DATA SEGMENT:

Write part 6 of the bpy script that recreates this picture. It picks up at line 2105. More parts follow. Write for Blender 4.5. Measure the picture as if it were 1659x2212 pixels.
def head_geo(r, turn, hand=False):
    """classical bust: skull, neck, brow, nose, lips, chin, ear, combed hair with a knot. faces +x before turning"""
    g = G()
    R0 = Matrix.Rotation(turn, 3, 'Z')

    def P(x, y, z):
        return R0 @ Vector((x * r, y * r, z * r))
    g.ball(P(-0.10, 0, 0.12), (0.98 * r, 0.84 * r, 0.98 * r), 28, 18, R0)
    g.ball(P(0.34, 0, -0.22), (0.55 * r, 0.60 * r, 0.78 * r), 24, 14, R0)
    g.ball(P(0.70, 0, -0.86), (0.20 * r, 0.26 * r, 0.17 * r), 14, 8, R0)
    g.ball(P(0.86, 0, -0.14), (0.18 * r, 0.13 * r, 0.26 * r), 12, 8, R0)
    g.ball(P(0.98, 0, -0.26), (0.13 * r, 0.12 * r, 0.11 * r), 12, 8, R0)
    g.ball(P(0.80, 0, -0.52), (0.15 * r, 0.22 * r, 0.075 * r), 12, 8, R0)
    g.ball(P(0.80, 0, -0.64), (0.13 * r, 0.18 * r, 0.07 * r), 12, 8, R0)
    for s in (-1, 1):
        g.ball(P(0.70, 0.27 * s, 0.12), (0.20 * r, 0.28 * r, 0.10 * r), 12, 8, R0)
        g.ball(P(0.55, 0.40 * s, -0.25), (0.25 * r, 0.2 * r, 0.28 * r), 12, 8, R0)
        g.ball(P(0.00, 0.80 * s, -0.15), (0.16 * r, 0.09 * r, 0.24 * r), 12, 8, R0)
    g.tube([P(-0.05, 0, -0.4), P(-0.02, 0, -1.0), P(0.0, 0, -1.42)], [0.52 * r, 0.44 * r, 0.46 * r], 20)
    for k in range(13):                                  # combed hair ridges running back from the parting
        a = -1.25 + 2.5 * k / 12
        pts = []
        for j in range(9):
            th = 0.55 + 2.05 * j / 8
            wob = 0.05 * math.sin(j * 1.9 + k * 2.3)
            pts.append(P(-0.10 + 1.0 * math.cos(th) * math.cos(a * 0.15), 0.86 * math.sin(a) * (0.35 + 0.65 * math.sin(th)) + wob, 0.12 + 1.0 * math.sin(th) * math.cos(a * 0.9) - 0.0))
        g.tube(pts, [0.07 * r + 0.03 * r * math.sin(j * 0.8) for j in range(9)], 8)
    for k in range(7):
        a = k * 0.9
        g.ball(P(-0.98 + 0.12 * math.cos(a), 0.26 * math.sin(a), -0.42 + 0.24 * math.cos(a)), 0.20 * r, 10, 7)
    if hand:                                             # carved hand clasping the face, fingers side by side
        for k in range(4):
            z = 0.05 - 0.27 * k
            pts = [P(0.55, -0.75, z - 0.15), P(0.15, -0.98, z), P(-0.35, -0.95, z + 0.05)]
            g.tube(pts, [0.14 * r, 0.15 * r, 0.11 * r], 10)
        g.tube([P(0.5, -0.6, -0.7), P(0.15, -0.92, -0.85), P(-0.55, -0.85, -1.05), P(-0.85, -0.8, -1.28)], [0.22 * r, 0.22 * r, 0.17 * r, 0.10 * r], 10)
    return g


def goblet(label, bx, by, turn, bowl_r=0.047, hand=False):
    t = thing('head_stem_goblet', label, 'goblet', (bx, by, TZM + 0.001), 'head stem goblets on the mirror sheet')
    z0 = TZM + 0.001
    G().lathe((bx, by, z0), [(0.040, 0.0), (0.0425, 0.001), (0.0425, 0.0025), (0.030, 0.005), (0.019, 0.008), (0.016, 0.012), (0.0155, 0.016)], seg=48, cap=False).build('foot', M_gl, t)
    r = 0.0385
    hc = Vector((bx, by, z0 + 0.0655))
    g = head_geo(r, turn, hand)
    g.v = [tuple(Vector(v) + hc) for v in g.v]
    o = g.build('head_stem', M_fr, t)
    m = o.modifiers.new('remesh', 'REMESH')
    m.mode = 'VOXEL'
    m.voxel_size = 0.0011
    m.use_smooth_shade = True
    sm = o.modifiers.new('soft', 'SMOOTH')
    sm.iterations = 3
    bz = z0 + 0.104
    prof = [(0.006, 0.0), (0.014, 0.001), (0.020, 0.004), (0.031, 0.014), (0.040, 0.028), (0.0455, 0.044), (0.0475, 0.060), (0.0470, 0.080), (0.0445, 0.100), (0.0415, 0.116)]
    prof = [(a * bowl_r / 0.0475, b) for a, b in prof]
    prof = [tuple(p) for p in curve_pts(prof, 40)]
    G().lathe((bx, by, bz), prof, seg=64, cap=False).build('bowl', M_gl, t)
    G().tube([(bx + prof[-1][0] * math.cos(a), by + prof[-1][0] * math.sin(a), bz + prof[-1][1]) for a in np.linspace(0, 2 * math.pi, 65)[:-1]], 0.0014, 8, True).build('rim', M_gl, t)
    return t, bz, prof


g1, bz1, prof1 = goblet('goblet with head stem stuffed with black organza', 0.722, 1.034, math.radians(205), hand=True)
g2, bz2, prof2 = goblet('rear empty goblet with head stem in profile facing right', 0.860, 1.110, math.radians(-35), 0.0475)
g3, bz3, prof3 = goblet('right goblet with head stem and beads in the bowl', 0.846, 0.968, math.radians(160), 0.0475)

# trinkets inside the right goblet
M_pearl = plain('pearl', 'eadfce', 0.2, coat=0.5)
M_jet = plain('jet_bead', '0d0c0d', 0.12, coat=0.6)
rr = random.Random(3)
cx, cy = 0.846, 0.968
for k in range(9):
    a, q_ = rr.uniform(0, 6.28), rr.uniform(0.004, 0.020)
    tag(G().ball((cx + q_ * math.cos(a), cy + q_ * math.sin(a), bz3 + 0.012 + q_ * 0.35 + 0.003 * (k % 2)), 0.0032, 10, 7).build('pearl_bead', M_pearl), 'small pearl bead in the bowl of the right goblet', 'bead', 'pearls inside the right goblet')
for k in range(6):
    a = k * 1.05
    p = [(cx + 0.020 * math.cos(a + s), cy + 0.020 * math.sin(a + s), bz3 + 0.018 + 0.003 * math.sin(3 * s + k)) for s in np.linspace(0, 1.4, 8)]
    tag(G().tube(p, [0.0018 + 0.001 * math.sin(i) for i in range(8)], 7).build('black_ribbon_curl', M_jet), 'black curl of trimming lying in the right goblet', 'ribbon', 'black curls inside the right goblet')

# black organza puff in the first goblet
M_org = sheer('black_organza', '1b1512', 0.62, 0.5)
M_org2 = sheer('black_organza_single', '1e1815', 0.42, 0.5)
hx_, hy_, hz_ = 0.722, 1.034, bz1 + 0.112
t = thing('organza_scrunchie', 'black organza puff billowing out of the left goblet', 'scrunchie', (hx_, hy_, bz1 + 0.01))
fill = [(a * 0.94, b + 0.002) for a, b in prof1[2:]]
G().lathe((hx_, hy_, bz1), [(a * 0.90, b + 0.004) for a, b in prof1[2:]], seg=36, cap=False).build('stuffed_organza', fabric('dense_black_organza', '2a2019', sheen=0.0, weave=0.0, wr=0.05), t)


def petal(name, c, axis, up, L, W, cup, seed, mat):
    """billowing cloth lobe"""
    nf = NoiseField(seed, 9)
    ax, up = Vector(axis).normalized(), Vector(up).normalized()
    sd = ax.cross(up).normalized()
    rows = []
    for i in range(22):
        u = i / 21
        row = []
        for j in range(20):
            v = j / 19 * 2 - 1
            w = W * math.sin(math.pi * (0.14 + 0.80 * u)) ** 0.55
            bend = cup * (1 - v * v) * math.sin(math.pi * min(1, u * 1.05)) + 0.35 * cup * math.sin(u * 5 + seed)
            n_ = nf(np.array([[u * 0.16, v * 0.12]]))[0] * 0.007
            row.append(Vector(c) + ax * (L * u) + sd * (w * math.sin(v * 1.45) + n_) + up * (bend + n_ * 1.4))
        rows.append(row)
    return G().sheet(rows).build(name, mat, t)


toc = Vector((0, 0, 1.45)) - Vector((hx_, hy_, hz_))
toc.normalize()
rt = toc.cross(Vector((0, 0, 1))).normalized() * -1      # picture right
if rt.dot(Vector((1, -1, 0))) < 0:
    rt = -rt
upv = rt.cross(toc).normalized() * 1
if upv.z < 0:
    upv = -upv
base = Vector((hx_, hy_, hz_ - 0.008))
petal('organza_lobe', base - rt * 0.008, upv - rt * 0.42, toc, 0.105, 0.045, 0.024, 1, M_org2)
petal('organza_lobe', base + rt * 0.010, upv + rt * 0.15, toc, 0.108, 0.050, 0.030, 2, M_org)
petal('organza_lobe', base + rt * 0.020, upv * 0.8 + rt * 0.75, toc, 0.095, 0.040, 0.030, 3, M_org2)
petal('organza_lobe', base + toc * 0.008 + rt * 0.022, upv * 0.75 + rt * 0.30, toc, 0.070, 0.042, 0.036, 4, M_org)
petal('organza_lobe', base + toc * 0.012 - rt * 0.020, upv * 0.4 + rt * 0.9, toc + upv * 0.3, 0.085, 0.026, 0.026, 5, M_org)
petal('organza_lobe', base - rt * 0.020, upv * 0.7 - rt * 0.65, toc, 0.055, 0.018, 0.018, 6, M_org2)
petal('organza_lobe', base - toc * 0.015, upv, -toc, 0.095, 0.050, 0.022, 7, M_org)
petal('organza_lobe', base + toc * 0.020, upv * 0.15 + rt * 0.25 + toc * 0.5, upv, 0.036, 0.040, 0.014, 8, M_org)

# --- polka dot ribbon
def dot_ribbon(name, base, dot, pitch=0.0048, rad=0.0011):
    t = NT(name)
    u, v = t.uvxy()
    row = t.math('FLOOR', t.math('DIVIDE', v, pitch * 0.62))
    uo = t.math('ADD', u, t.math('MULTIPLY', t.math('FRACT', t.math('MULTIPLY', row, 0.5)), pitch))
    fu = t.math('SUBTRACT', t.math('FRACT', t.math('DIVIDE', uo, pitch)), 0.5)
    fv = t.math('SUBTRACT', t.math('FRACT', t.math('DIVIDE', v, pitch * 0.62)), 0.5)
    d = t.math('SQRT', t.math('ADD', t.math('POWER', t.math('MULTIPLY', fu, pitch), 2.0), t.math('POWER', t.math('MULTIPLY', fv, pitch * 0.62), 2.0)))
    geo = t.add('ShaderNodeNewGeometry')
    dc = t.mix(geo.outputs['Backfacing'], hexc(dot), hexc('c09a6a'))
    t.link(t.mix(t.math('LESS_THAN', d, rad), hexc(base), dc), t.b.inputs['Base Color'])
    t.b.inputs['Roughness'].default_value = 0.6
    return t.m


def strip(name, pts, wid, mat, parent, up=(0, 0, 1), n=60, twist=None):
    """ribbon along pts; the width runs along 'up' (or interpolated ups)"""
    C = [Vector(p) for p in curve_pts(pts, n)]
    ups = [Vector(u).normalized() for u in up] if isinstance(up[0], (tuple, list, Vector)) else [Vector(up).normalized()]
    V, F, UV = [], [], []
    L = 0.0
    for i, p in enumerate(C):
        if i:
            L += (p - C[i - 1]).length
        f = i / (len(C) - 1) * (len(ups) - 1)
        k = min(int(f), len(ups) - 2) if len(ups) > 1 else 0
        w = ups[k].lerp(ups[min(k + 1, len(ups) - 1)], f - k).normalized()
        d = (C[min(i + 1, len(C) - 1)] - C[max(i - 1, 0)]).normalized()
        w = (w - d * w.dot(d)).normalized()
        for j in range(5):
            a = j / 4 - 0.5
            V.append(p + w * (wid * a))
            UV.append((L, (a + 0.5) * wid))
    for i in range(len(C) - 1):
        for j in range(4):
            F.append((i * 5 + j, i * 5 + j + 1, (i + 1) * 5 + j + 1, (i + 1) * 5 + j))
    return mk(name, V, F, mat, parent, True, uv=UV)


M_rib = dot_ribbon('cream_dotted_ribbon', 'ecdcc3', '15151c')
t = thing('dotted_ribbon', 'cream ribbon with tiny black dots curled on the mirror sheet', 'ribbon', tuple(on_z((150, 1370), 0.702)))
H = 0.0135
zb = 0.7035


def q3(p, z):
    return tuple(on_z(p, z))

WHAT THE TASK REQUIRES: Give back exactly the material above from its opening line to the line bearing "R0 = Matrix.Rotation(turn, 3, 'Z')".

OUTPUT:
Write part 6 of the bpy script that recreates this picture. It picks up at line 2105. More parts follow. Write for Blender 4.5. Measure the picture as if it were 1659x2212 pixels.
def head_geo(r, turn, hand=False):
    """classical bust: skull, neck, brow, nose, lips, chin, ear, combed hair with a knot. faces +x before turning"""
    g = G()
    R0 = Matrix.Rotation(turn, 3, 'Z')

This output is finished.